Honduras now looks poised for readmission to the Organisation of American States, from which it was expelled following the coup. The Venezuelan government recently announced that it would recognise Lobo’s government after outstanding charges against Zelaya were dropped and a tentative process of dialogue between the two parties initiated.

Domestic dissent, however, has been more difficult to quell.
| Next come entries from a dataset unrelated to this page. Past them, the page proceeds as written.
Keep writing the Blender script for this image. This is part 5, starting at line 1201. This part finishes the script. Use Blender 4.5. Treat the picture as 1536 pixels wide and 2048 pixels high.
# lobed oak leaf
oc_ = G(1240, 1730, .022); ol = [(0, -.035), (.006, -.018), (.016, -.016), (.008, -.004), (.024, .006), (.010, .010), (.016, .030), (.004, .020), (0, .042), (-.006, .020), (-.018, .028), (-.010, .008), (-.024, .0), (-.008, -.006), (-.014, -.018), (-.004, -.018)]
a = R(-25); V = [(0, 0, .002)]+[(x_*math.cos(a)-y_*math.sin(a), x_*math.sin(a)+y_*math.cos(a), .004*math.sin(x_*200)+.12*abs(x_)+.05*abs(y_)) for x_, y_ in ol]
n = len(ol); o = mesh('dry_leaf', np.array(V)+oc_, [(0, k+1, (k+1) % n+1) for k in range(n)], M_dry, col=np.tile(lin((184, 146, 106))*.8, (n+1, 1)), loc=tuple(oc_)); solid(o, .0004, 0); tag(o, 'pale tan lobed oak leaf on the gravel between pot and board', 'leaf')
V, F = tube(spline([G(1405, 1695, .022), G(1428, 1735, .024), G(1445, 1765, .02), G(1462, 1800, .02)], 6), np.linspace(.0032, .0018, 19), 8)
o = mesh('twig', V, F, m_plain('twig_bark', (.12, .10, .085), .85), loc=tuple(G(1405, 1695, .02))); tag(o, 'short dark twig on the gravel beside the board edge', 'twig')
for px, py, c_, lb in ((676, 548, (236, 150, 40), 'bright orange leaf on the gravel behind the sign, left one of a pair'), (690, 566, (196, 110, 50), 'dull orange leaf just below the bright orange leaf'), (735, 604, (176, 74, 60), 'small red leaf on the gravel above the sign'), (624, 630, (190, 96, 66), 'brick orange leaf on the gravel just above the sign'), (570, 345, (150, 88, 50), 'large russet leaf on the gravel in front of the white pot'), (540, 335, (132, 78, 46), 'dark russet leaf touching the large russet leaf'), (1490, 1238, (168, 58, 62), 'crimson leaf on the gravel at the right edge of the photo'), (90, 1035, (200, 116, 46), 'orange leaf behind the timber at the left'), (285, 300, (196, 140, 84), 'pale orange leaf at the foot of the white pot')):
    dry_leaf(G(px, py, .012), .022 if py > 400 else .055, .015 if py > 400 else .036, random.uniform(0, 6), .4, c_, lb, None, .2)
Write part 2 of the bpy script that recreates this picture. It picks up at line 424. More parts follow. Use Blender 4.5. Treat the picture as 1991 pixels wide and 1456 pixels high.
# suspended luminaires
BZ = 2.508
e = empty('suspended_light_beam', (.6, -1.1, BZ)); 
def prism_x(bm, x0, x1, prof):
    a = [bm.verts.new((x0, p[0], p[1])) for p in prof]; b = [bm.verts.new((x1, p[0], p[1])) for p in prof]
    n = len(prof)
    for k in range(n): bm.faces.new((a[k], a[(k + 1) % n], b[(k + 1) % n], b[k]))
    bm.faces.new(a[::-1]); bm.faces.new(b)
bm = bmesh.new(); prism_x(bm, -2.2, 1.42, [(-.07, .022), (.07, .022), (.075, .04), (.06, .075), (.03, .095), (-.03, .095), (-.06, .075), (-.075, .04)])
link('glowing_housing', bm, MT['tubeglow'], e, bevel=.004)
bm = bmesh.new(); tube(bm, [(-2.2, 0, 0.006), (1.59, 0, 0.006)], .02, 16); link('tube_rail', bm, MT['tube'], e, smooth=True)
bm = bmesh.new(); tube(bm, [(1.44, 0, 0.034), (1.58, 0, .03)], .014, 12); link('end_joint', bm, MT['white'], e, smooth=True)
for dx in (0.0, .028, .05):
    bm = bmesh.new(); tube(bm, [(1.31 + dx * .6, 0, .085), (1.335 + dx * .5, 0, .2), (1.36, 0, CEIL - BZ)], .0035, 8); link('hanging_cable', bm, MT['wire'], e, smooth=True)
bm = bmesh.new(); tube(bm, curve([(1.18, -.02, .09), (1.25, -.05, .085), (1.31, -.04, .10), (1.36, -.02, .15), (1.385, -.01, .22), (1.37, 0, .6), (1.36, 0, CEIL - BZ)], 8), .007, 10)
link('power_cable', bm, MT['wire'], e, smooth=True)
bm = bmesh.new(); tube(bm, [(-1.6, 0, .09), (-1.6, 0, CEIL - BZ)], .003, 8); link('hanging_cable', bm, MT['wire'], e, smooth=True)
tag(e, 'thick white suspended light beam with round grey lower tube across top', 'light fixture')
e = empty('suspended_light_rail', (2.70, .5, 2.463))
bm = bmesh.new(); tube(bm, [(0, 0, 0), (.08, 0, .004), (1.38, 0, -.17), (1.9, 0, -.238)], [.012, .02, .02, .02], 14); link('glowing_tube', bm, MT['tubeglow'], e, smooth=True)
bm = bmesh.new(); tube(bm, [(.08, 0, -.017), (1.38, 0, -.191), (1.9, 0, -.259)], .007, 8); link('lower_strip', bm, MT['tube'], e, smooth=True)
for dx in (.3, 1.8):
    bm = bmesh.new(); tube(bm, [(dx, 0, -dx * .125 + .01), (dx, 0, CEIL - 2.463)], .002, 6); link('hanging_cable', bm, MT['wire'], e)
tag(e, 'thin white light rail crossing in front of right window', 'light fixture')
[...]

This week’s international forum was derided as an act of “total submission” to the interests of foreign capital by Honduras’s National Popular Resistance Front (FNRP).

The group scoffed that the series of conferences, where speakers include the former Colombian president Álvaro Uribe and the US under-secretary of commerce for international trade Francisco Sánchez, “concretises the total surrender of our natural resources and national territory to foreign investors”.

The United States is the single largest trade partner of Honduras, the state department affirming that its policy is geared towards “improving the climate for business and investment while protecting US citizen and corporate rights” and “promoting a healthy and more open economy capable of sustainable growth” in the impoverished central American nation.

This doesn’t sit well with many Hondurans, whose economy has been dominated by foreign agribusinesses and textile manufacturers for decades. Profits have been repatriated to the US while Honduras has stayed mired in poverty, suffering from a severely deficient infrastructure and notoriously corrupt political system and judiciary.

The FNRP says that it is not opposed to “national or foreign investment” per se, and that it believes in “the generation of employment opportunities and improving the country’s competitiveness”, but that this does not extend to supporting “submission to the laws of the market, motivated solely by the objective of greed and profit for the benefit of big domestic and multinational businesses”.